Belum adanya permohonan terkait penyidikan juga dibenarkan anggota Dewas Pengawas lain, yakni Syamsudin Haris dan Albertina Ho. ”Untuk (kasus dugaan suap) KPU, belum ada permintaan izin,” ujar Syamsudin.
”Dewas belum terima,” tambah Albertina, Jumat (10/1/2020).
Di sisi lain, pimpinan KPK menyatakan telah mengajukan permohonan penyidikan atas kasus dugaan suap terkait dugaan penerimaan hadiah atau janji terkait dengan penetapan anggota DPR terpilih 2019-2024.
Sejauh ini, KPK telah menerbitkan surat perintah penyidikan dan menetapkan empat tersangka, termasuk Komisioner Komisi Pemilihan Umum (KPU), Wahyu Setiawan. Meski demikian, proses penyidikan belum dilakukan karena penyidikan harus melalui izin Dewan Pengawas (Dewas).
”Kalau sprindik sudah terbit dan mungkin besok penyidikan, pasti mereka (tim KPK) akan melakukan penggeledahan, kan. Pasti harus melewati Dewas,” kata Lili, Kamis (9/1/2020) malam.
Sementara itu, Pelaksana Tugas Juru Bicara KPK Ali Fikri pun membenarkan tim penyidik KPK sudah mulai bekerja sejak semalam. Namun, untuk kepentingan penyidik, belum dapat disampaikan secara detail terkait lokasinya.
”Tim penyidik sejak semalam sudah langsung bekerja dan saat ini izin dari Dewan Pengawas untuk melakukan beberapa kegiatan di beberapa tempat sudah kami terima,” ujar Ali.
Dalam kasus ini, selain Wahyu sebagai pihak penerima, KPK juga menetapkan status tersangka kepada mantan anggota Badan Pengawas Pemilu sekaligus orang kepercayaan Wahyu, Agustiani Tio Fridelina.
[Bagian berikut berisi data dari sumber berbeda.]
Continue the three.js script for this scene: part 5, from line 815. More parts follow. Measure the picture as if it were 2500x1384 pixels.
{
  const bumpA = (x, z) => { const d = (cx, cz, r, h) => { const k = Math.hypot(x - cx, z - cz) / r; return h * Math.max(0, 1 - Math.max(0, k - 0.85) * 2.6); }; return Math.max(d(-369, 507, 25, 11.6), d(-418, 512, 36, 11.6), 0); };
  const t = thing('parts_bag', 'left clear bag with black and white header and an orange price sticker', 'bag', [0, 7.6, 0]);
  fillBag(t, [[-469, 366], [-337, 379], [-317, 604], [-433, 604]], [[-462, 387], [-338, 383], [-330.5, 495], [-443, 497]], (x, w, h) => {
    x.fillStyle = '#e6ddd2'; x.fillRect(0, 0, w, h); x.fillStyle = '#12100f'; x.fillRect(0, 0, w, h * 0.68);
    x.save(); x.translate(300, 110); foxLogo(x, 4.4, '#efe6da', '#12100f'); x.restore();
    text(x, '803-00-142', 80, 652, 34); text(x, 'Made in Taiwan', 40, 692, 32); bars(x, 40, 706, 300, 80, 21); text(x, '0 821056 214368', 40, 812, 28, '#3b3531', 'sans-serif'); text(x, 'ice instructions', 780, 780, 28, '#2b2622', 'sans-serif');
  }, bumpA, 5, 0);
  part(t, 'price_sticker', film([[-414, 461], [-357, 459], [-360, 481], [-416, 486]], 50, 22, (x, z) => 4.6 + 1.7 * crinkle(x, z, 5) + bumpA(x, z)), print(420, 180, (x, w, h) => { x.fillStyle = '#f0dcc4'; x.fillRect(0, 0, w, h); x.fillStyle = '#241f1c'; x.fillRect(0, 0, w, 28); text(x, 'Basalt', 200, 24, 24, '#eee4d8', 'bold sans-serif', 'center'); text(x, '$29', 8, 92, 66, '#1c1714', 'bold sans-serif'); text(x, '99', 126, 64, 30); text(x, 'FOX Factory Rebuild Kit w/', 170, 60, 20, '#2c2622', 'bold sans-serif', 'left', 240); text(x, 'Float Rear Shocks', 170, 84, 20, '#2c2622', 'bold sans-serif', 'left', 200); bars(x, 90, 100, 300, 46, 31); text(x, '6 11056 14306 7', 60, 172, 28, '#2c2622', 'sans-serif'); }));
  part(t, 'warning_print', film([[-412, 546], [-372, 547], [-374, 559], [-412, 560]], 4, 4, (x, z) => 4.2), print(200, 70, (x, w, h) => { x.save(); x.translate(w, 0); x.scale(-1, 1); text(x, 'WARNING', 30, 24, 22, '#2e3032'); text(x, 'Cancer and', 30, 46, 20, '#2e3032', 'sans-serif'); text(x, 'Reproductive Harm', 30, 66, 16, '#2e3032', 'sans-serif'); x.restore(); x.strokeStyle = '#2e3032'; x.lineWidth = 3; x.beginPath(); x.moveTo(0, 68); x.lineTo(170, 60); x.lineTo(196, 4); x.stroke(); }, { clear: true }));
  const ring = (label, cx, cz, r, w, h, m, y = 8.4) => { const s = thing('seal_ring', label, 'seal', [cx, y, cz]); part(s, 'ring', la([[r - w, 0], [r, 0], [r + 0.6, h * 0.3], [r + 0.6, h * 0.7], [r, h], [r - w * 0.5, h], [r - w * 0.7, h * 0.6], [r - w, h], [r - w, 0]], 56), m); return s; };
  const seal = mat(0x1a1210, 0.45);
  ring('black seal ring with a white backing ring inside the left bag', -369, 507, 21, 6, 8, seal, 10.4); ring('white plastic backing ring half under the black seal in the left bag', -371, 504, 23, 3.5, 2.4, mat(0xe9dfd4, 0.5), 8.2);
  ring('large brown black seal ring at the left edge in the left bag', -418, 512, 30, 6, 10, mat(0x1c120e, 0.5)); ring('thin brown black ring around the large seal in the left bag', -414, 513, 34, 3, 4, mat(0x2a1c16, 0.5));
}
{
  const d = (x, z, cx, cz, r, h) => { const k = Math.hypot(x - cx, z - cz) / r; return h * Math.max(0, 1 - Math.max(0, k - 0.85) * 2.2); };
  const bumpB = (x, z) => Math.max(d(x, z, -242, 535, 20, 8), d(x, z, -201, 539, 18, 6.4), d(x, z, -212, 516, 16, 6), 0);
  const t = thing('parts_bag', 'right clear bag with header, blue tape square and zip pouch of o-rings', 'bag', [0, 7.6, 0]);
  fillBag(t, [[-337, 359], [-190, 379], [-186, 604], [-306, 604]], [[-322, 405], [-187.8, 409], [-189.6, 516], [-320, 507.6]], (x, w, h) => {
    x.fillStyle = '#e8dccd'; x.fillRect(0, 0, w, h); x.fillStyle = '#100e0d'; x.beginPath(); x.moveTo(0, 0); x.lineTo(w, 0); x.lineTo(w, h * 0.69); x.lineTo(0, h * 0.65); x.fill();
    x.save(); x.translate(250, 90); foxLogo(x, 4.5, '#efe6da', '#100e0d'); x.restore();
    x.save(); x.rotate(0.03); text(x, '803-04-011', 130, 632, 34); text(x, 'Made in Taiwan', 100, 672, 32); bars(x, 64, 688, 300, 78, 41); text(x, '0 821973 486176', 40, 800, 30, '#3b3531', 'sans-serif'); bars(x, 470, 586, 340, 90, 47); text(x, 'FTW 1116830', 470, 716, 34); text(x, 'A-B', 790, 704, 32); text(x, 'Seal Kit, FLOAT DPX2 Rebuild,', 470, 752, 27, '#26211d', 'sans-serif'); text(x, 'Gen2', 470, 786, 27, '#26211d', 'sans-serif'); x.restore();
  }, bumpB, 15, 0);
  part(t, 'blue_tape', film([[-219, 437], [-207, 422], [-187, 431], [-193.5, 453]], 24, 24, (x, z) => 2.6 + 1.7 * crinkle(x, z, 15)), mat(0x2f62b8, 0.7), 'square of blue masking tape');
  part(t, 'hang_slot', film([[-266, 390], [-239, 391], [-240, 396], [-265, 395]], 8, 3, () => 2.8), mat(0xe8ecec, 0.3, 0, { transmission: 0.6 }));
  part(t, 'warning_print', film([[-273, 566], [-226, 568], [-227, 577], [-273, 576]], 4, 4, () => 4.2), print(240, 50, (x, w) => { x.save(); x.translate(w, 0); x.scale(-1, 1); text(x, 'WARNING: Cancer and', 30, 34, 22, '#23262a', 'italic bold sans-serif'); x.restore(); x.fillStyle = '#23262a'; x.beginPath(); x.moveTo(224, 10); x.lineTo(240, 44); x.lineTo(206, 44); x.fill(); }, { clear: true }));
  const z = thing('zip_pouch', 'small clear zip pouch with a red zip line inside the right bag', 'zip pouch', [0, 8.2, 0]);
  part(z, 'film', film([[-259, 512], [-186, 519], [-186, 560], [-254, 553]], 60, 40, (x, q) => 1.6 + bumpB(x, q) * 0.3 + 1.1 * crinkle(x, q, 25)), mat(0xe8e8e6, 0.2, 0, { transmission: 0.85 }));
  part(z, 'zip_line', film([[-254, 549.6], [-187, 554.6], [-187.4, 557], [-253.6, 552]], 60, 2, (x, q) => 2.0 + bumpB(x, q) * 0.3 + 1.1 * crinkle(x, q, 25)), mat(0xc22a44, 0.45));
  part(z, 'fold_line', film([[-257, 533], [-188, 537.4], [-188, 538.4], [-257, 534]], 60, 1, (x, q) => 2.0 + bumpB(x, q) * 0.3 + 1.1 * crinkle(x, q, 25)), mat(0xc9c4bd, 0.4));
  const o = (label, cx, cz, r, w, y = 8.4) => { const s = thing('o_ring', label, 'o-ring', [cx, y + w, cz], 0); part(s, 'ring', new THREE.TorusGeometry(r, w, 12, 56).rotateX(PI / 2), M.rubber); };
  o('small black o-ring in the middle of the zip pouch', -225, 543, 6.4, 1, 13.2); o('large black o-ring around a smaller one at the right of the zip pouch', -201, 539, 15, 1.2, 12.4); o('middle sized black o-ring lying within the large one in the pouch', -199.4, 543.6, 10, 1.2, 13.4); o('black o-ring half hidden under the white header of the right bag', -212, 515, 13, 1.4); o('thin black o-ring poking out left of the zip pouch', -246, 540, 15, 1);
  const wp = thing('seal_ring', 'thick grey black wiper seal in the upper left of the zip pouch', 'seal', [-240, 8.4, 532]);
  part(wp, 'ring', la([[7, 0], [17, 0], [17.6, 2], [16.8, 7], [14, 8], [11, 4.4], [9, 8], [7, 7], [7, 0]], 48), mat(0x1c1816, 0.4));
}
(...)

Adapun sebagai pemberi yang ditetapkan tersangka adalah calon anggota legislatif PDI-P dari dapil Sumatera Selatan I, Harun Masiku dan anggota staf Sekretaris Jenderal PDI-P Hasto Kristiyanto, Saiful, sebagai tersangka.
Wahyu diduga telah menerima Rp 600 juta dari Rp 900 juta untuk menjadikan Harun Masiku, calon anggota legislatif dari PDI-P, sebagai anggota DPR pengganti antarwaktu. Padahal, dalam rapat pleno, KPU menetapkan Riezky Aprilia sebagai pengganti Nazarudin Kiemas, bukan Harun.
Peneliti Indonesia Corruption Watch, Adnan Topan Husodo, menyatakan, inilah celah dari UU Nomor 19/2019 yang dapat menghambat kerja penegakan hukum dari KPK. Sebab, rute birokrasi penegakan hukum menjadi lebih panjang karena adanya konsep Dewan Pengawas.
Belum lagi, kata Adnan, keadaan ini juga menimbulkan kerawanan terhadap gugatan praperadilan dari para tersangka. Sebab, kegiatan tangkap tangan merupakan tindakan hukum yang harus memiliki kejelasan dalam aturannya.
”Kami memang belum melihat apa reaksi dari para tersangka yang ditetapkan oleh KPK. Bisa saja nantinya mereka akan mempersoalkan prosedural yang ada di KPK,” ujarnya.
Untuk itu, UU Nomor 19/2019 harus dibatalkan demi menguatkan kembali lembaga antirasuah. ”Kita berharap di persidangan MK, itu yang diputuskan (pembatalan UU 19/2019) oleh MK,” ucap Adnan.